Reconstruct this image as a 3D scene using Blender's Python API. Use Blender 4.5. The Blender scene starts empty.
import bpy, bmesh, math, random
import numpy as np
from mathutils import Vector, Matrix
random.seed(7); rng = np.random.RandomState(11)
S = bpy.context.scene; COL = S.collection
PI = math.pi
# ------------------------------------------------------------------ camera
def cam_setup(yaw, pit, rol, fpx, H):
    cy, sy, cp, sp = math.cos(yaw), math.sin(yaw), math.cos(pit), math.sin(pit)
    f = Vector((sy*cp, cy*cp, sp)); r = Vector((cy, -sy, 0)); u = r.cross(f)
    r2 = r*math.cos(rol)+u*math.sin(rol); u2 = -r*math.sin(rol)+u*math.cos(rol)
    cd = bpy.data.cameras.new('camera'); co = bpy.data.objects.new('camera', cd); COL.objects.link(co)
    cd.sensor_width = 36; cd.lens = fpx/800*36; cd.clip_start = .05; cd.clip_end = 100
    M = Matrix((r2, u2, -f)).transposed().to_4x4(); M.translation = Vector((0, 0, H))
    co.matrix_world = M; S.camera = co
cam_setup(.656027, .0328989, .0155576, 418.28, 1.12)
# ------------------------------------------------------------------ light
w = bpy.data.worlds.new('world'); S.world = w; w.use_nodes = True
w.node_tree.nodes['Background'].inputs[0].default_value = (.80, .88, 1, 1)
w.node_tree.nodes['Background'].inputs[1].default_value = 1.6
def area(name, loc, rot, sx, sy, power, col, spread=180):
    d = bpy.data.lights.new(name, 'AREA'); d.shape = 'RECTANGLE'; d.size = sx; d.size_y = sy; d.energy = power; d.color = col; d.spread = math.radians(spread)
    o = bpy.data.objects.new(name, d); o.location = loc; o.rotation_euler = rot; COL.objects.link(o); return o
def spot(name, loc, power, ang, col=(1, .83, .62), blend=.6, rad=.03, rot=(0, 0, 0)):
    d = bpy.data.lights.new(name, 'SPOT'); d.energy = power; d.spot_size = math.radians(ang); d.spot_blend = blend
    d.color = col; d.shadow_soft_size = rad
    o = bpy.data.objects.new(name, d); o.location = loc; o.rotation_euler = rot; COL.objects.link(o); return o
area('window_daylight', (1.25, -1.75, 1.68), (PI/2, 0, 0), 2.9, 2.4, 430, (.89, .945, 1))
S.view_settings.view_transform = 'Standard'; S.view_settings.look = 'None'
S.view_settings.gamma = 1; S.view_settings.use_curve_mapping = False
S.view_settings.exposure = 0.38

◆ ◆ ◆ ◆

### EXERCISE OBJECTIVE
Retype the whole listing, matching it exactly.

### OUTPUT FOR THIS EXERCISE
Reconstruct this image as a 3D scene using Blender's Python API. Use Blender 4.5. The Blender scene starts empty.
import bpy, bmesh, math, random
import numpy as np
from mathutils import Vector, Matrix
random.seed(7); rng = np.random.RandomState(11)
S = bpy.context.scene; COL = S.collection
PI = math.pi
# ------------------------------------------------------------------ camera
def cam_setup(yaw, pit, rol, fpx, H):
    cy, sy, cp, sp = math.cos(yaw), math.sin(yaw), math.cos(pit), math.sin(pit)
    f = Vector((sy*cp, cy*cp, sp)); r = Vector((cy, -sy, 0)); u = r.cross(f)
    r2 = r*math.cos(rol)+u*math.sin(rol); u2 = -r*math.sin(rol)+u*math.cos(rol)
    cd = bpy.data.cameras.new('camera'); co = bpy.data.objects.new('camera', cd); COL.objects.link(co)
    cd.sensor_width = 36; cd.lens = fpx/800*36; cd.clip_start = .05; cd.clip_end = 100
    M = Matrix((r2, u2, -f)).transposed().to_4x4(); M.translation = Vector((0, 0, H))
    co.matrix_world = M; S.camera = co
cam_setup(.656027, .0328989, .0155576, 418.28, 1.12)
# ------------------------------------------------------------------ light
w = bpy.data.worlds.new('world'); S.world = w; w.use_nodes = True
w.node_tree.nodes['Background'].inputs[0].default_value = (.80, .88, 1, 1)
w.node_tree.nodes['Background'].inputs[1].default_value = 1.6
def area(name, loc, rot, sx, sy, power, col, spread=180):
    d = bpy.data.lights.new(name, 'AREA'); d.shape = 'RECTANGLE'; d.size = sx; d.size_y = sy; d.energy = power; d.color = col; d.spread = math.radians(spread)
    o = bpy.data.objects.new(name, d); o.location = loc; o.rotation_euler = rot; COL.objects.link(o); return o
def spot(name, loc, power, ang, col=(1, .83, .62), blend=.6, rad=.03, rot=(0, 0, 0)):
    d = bpy.data.lights.new(name, 'SPOT'); d.energy = power; d.spot_size = math.radians(ang); d.spot_blend = blend
    d.color = col; d.shadow_soft_size = rad
    o = bpy.data.objects.new(name, d); o.location = loc; o.rotation_euler = rot; COL.objects.link(o); return o
area('window_daylight', (1.25, -1.75, 1.68), (PI/2, 0, 0), 2.9, 2.4, 430, (.89, .945, 1))
S.view_settings.view_transform = 'Standard'; S.view_settings.look = 'None'
S.view_settings.gamma = 1; S.view_settings.use_curve_mapping = False
S.view_settings.exposure = 0.38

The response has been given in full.